Write out the records word for word, with no pictures.

[Entries from a dataset]

☆ ☆ ☆ ☆

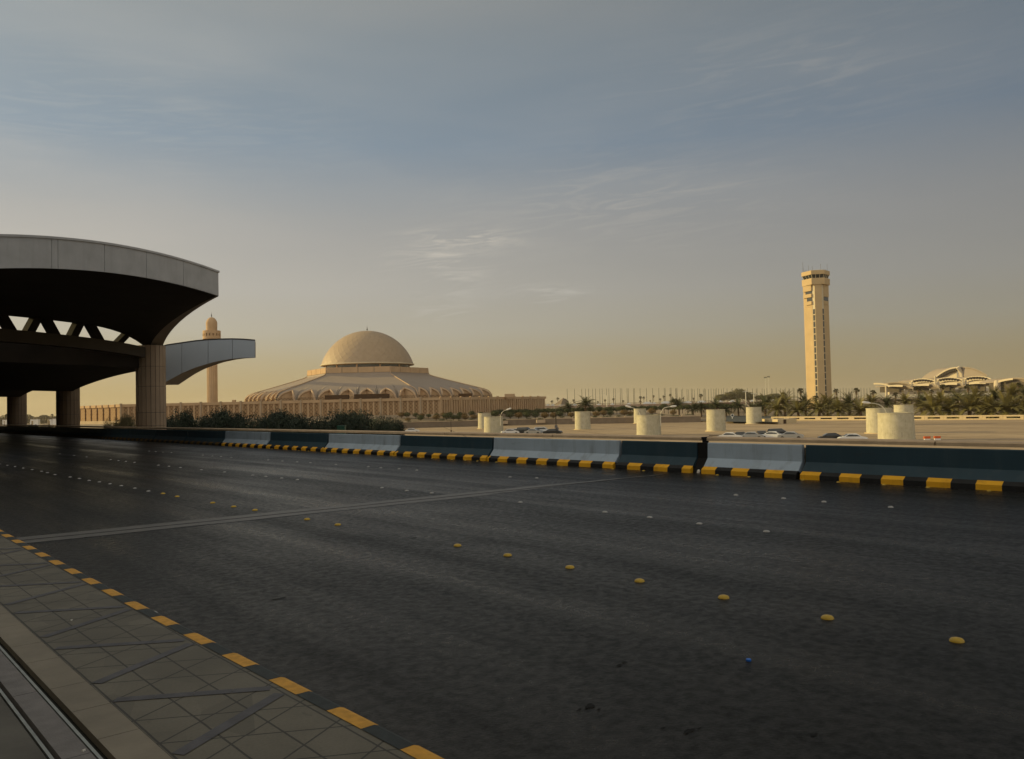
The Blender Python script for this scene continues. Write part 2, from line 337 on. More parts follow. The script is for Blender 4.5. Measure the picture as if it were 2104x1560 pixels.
M['palm']=m_foliage('palm_fronds',(.14,.125,.032),(.25,.21,.07))
M['palmd']=m_foliage('dark_palm_fronds',(.05,.058,.02),(.13,.125,.045))
M['fan']=m_foliage('fan_palm_leaves',(.035,.035,.016),(.10,.085,.04))
M['skirt']=m_foliage('dry_palm_leaves',(.13,.085,.04),(.22,.15,.075))
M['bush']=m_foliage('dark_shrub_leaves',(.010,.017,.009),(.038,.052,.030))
M['bushb']=m_foliage('olive_shrub_leaves',(.05,.045,.018),(.13,.105,.045))
M['tgreen']=m_foliage('clipped_green_leaves',(.035,.045,.014),(.075,.085,.028))
M['tbrown']=m_foliage('clipped_brown_leaves',(.12,.075,.024),(.19,.12,.04))
M['olive']=m_foliage('olive_leaves',(.085,.075,.03),(.15,.13,.05))
M['ground']=basic('desert_ground',(.27,.205,.135),.2,.02,.95)
M['garden']=basic('garden_soil',(.20,.155,.10),.3,.15,.95)
M['road2']=basic('far_road_asphalt',(.06,.065,.06),.2,.2,.8)
M['retw']=basic('retaining_concrete',(.20,.155,.11),.15,.4,.9)
M['carw']=basic('white_car_paint',(.72,.72,.70),.03,1,.25,.5)
M['carb']=basic('black_car_paint',(.02,.022,.025),.1,1,.25,.5)
M['cars']=basic('silver_car_paint',(.36,.37,.38),.04,1,.3,.5,.5)
M['tyre']=basic('tyre_rubber',(.015,.015,.015),.2,4,.9)
M['green']=basic('green_plastic',(.02,.075,.05),.1,1,.5)
M['orange']=basic('orange_plastic',(.60,.12,.03),.1,1,.5)
M['studw']=basic('white_stud_ceramic',(.34,.34,.33),.12,30,.35,.5)
M['study']=basic('yellow_stud_ceramic',(.50,.33,.025),.14,30,.4,.5)
M['blue']=basic('blue_plastic',(.02,.15,.6),.05,10,.4)
M['fterm']=basic('far_terminal_cream',(.55,.47,.34),.05,.05,.8)
M['fgrey']=basic('far_terminal_roof',(.30,.25,.20),.06,.05,.8)
M['fdark']=basic('far_terminal_shade',(.085,.07,.055),.1,.05,.8)
M['over']=basic('overpass_concrete',(.33,.235,.165),.1,.1,.85)
M['redfl']=m_foliage('red_flowers',(.10,.035,.02),(.15,.055,.03))
rnd=random.Random(7)
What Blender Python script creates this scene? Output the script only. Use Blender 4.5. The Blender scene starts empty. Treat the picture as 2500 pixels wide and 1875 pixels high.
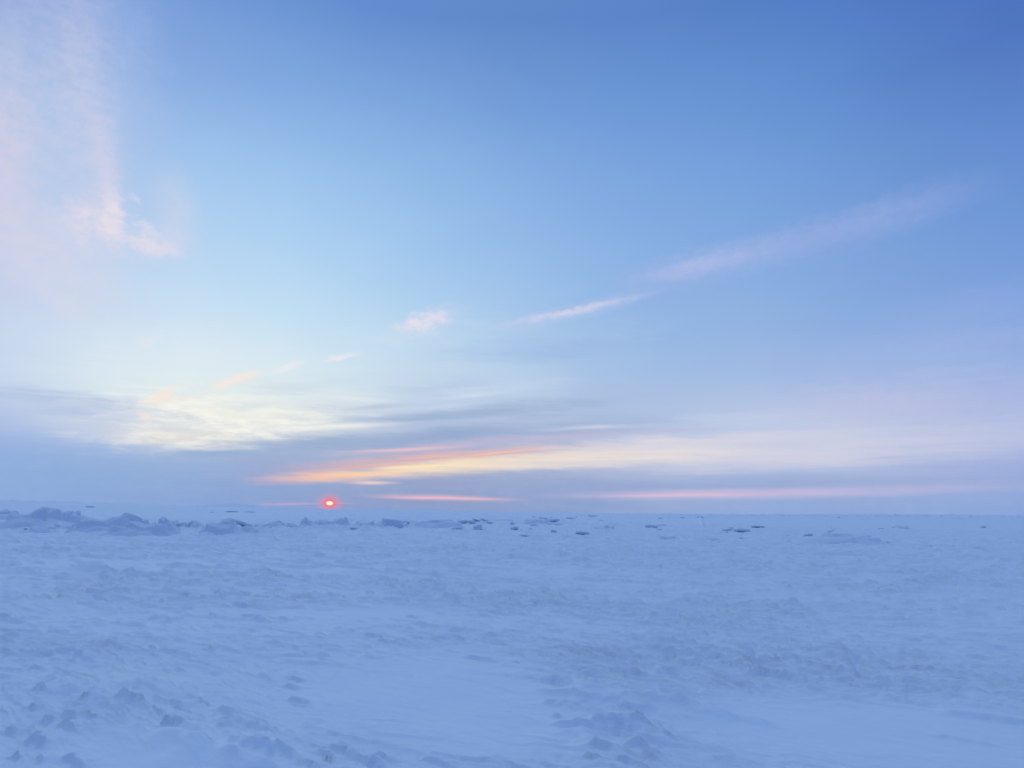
import bpy, bmesh, math, random
import numpy as np
from mathutils import Vector, Matrix, Euler

random.seed(7)
rng = np.random.default_rng(7)
sc = bpy.context.scene
COL = sc.collection
R = math.radians

# ------------------------------------------------------------------ camera
CAM_H = 1.65
LENS = 26.0
FPX = LENS / 36.0 * 2500.0          # focal length in photograph pixels
PITCH = 9.8
ROLL = 0.72
cam_d = bpy.data.cameras.new('camera')
cam_d.lens = LENS; cam_d.sensor_width = 36.0
cam_d.clip_start = 0.05; cam_d.clip_end = 60000
cam = bpy.data.objects.new('camera', cam_d); COL.objects.link(cam)
ROT = Matrix.Rotation(R(90 + PITCH), 3, 'X') @ Matrix.Rotation(R(ROLL), 3, 'Z')
cam.location = (0, 0, CAM_H)
cam.rotation_euler = ROT.to_euler()
sc.camera = cam

def ray(px, py):
    """direction seen at a place of the 2500 x 1875 photograph"""
    v = Vector(((px - 1250) / FPX, (937.5 - py) / FPX, -1.0))
    d = ROT @ v
    return d.normalized()

def azel(px, py):
    d = ray(px, py)
    return math.degrees(math.atan2(d.x, d.y)), math.degrees(math.asin(d.z))

def ground_at(px, py):
    d = ray(px, py)
    dz = min(d.z, -0.0006)
    t = CAM_H / -dz
    return d.x * t, d.y * t

# ------------------------------------------------------------------ numpy noise
_perm = np.random.default_rng(11).permutation(1024)
_ang = np.random.default_rng(12).uniform(0, 2 * np.pi, 1024)
_gx, _gy = np.cos(_ang), np.sin(_ang)

def perlin(x, y, s=0):
    xi = np.floor(x).astype(np.int64); yi = np.floor(y).astype(np.int64)
    xf = x - xi; yf = y - yi
    u = xf * xf * xf * (xf * (xf * 6 - 15) + 10); v = yf * yf * yf * (yf * (yf * 6 - 15) + 10)
    def g(ix, iy, fx, fy):
        h = _perm[(_perm[(ix + s * 57) & 1023] + iy) & 1023]
        return _gx[h] * fx + _gy[h] * fy
    a = g(xi, yi, xf, yf); b = g(xi + 1, yi, xf - 1, yf)
    c = g(xi, yi + 1, xf, yf - 1); d = g(xi + 1, yi + 1, xf - 1, yf - 1)
    return ((a + (b - a) * u) + ((c + (d - c) * u) - (a + (b - a) * u)) * v) * 1.5

def fbm(x, y, o=3, s=0, gain=.5):
    r = 0; a = 1
    for i in range(o):
        r = r + a * perlin(x, y, s + i * 3)
        x = x * 2.03 + 7.1; y = y * 2.03 - 3.3; a *= gain
    return r

def sstep(a, b, x):
    t = np.clip((x - a) / (b - a), 0, 1)
    return t * t * (3 - 2 * t)

# ------------------------------------------------------------------ terrain
WU = (0.80, -0.60); WV = (0.60, 0.80)       # wind direction over the ice, and across it

# smooth wind-packed patches (places of the photograph -> places on the ground)
SMOOTH = []
for px, py, rx, ry in [(950, 1690, 1.15, 1.1), (1180, 1770, .8, .8), (1120, 1640, 1.0, 1.2), (2150, 1790, 1.5, 1.2), (1950, 1760, .8, .8),
                       (2400, 1800, 1.2, 1.0), (860, 1500, 1.5, 1.2), (330, 1845, .75, .45), (480, 1880, .6, .4), (1000, 1390, 5, 3), (300, 1380, 4, 3)]:
    x, y = ground_at(px, py); SMOOTH.append((x, y, rx, ry))
ROUGH = []
for px, py, rx, ry in [(150, 1730, 1.6, 1.3), (500, 1780, 1.2, .8), (1650, 1600, 2.0, 1.5), (1600, 1770, 1.3, .9), (1250, 1570, 2.2, .7),
                       (2150, 1590, 2.4, 1.4), (950, 1840, 1.0, .35), (300, 1620, 2.2, 1.3), (1300, 1440, 4, 2.2), (700, 1400, 4, 3), (1900, 1480, 4, 2.5)]:
    x, y = ground_at(px, py); ROUGH.append((x, y, rx, ry))

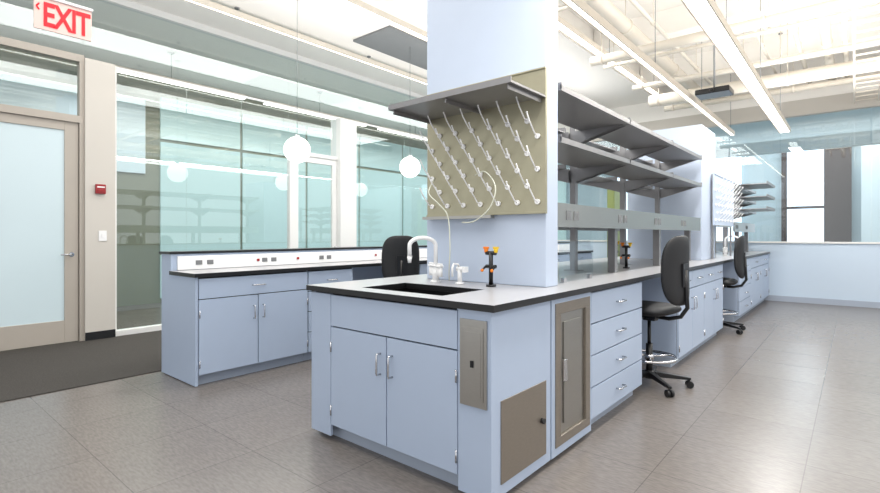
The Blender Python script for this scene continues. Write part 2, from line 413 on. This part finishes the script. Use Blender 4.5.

☆ ☆ ☆ ☆

**WORKED ANSWER**
The Blender Python script for this scene continues. Write part 2, from line 337 on. More parts follow. The script is for Blender 4.5. Measure the picture as if it were 2104x1560 pixels.
M['palm']=m_foliage('palm_fronds',(.14,.125,.032),(.25,.21,.07))
M['palmd']=m_foliage('dark_palm_fronds',(.05,.058,.02),(.13,.125,.045))
M['fan']=m_foliage('fan_palm_leaves',(.035,.035,.016),(.10,.085,.04))
M['skirt']=m_foliage('dry_palm_leaves',(.13,.085,.04),(.22,.15,.075))
M['bush']=m_foliage('dark_shrub_leaves',(.010,.017,.009),(.038,.052,.030))
M['bushb']=m_foliage('olive_shrub_leaves',(.05,.045,.018),(.13,.105,.045))
M['tgreen']=m_foliage('clipped_green_leaves',(.035,.045,.014),(.075,.085,.028))
M['tbrown']=m_foliage('clipped_brown_leaves',(.12,.075,.024),(.19,.12,.04))
M['olive']=m_foliage('olive_leaves',(.085,.075,.03),(.15,.13,.05))
M['ground']=basic('desert_ground',(.27,.205,.135),.2,.02,.95)
M['garden']=basic('garden_soil',(.20,.155,.10),.3,.15,.95)
M['road2']=basic('far_road_asphalt',(.06,.065,.06),.2,.2,.8)
M['retw']=basic('retaining_concrete',(.20,.155,.11),.15,.4,.9)
M['carw']=basic('white_car_paint',(.72,.72,.70),.03,1,.25,.5)
M['carb']=basic('black_car_paint',(.02,.022,.025),.1,1,.25,.5)
M['cars']=basic('silver_car_paint',(.36,.37,.38),.04,1,.3,.5,.5)
M['tyre']=basic('tyre_rubber',(.015,.015,.015),.2,4,.9)
M['green']=basic('green_plastic',(.02,.075,.05),.1,1,.5)
M['orange']=basic('orange_plastic',(.60,.12,.03),.1,1,.5)
M['studw']=basic('white_stud_ceramic',(.34,.34,.33),.12,30,.35,.5)
M['study']=basic('yellow_stud_ceramic',(.50,.33,.025),.14,30,.4,.5)
M['blue']=basic('blue_plastic',(.02,.15,.6),.05,10,.4)
M['fterm']=basic('far_terminal_cream',(.55,.47,.34),.05,.05,.8)
M['fgrey']=basic('far_terminal_roof',(.30,.25,.20),.06,.05,.8)
M['fdark']=basic('far_terminal_shade',(.085,.07,.055),.1,.05,.8)
M['over']=basic('overpass_concrete',(.33,.235,.165),.1,.1,.85)
M['redfl']=m_foliage('red_flowers',(.10,.035,.02),(.15,.055,.03))
rnd=random.Random(7)
What Blender Python script creates this scene? Output the script only. Use Blender 4.5. The Blender scene starts empty. Treat the picture as 2500 pixels wide and 1875 pixels high.
import bpy, bmesh, math, random
import numpy as np
from mathutils import Vector, Matrix, Euler

random.seed(7)
rng = np.random.default_rng(7)
sc = bpy.context.scene
COL = sc.collection
R = math.radians

# ------------------------------------------------------------------ camera
CAM_H = 1.65
LENS = 26.0
FPX = LENS / 36.0 * 2500.0          # focal length in photograph pixels
PITCH = 9.8
ROLL = 0.72
cam_d = bpy.data.cameras.new('camera')
cam_d.lens = LENS; cam_d.sensor_width = 36.0
cam_d.clip_start = 0.05; cam_d.clip_end = 60000
cam = bpy.data.objects.new('camera', cam_d); COL.objects.link(cam)
ROT = Matrix.Rotation(R(90 + PITCH), 3, 'X') @ Matrix.Rotation(R(ROLL), 3, 'Z')
cam.location = (0, 0, CAM_H)
cam.rotation_euler = ROT.to_euler()
sc.camera = cam

def ray(px, py):
    """direction seen at a place of the 2500 x 1875 photograph"""
    v = Vector(((px - 1250) / FPX, (937.5 - py) / FPX, -1.0))
    d = ROT @ v
    return d.normalized()

def azel(px, py):
    d = ray(px, py)
    return math.degrees(math.atan2(d.x, d.y)), math.degrees(math.asin(d.z))

def ground_at(px, py):
    d = ray(px, py)
    dz = min(d.z, -0.0006)
    t = CAM_H / -dz
    return d.x * t, d.y * t

# ------------------------------------------------------------------ numpy noise
_perm = np.random.default_rng(11).permutation(1024)
_ang = np.random.default_rng(12).uniform(0, 2 * np.pi, 1024)
_gx, _gy = np.cos(_ang), np.sin(_ang)

def perlin(x, y, s=0):
    xi = np.floor(x).astype(np.int64); yi = np.floor(y).astype(np.int64)
    xf = x - xi; yf = y - yi
    u = xf * xf * xf * (xf * (xf * 6 - 15) + 10); v = yf * yf * yf * (yf * (yf * 6 - 15) + 10)
    def g(ix, iy, fx, fy):
        h = _perm[(_perm[(ix + s * 57) & 1023] + iy) & 1023]
        return _gx[h] * fx + _gy[h] * fy
    a = g(xi, yi, xf, yf); b = g(xi + 1, yi, xf - 1, yf)
    c = g(xi, yi + 1, xf, yf - 1); d = g(xi + 1, yi + 1, xf - 1, yf - 1)
    return ((a + (b - a) * u) + ((c + (d - c) * u) - (a + (b - a) * u)) * v) * 1.5

def fbm(x, y, o=3, s=0, gain=.5):
    r = 0; a = 1
    for i in range(o):
        r = r + a * perlin(x, y, s + i * 3)
        x = x * 2.03 + 7.1; y = y * 2.03 - 3.3; a *= gain
    return r

def sstep(a, b, x):
    t = np.clip((x - a) / (b - a), 0, 1)
    return t * t * (3 - 2 * t)

# ------------------------------------------------------------------ terrain
WU = (0.80, -0.60); WV = (0.60, 0.80)       # wind direction over the ice, and across it

# smooth wind-packed patches (places of the photograph -> places on the ground)
SMOOTH = []
for px, py, rx, ry in [(950, 1690, 1.15, 1.1), (1180, 1770, .8, .8), (1120, 1640, 1.0, 1.2), (2150, 1790, 1.5, 1.2), (1950, 1760, .8, .8),
                       (2400, 1800, 1.2, 1.0), (860, 1500, 1.5, 1.2), (330, 1845, .75, .45), (480, 1880, .6, .4), (1000, 1390, 5, 3), (300, 1380, 4, 3)]:
    x, y = ground_at(px, py); SMOOTH.append((x, y, rx, ry))
ROUGH = []
for px, py, rx, ry in [(150, 1730, 1.6, 1.3), (500, 1780, 1.2, .8), (1650, 1600, 2.0, 1.5), (1600, 1770, 1.3, .9), (1250, 1570, 2.2, .7),
                       (2150, 1590, 2.4, 1.4), (950, 1840, 1.0, .35), (300, 1620, 2.2, 1.3), (1300, 1440, 4, 2.2), (700, 1400, 4, 3), (1900, 1480, 4, 2.5)]:
    x, y = ground_at(px, py); ROUGH.append((x, y, rx, ry))

The Blender Python script for this scene continues. Write part 2, from line 413 on. This part finishes the script. Use Blender 4.5.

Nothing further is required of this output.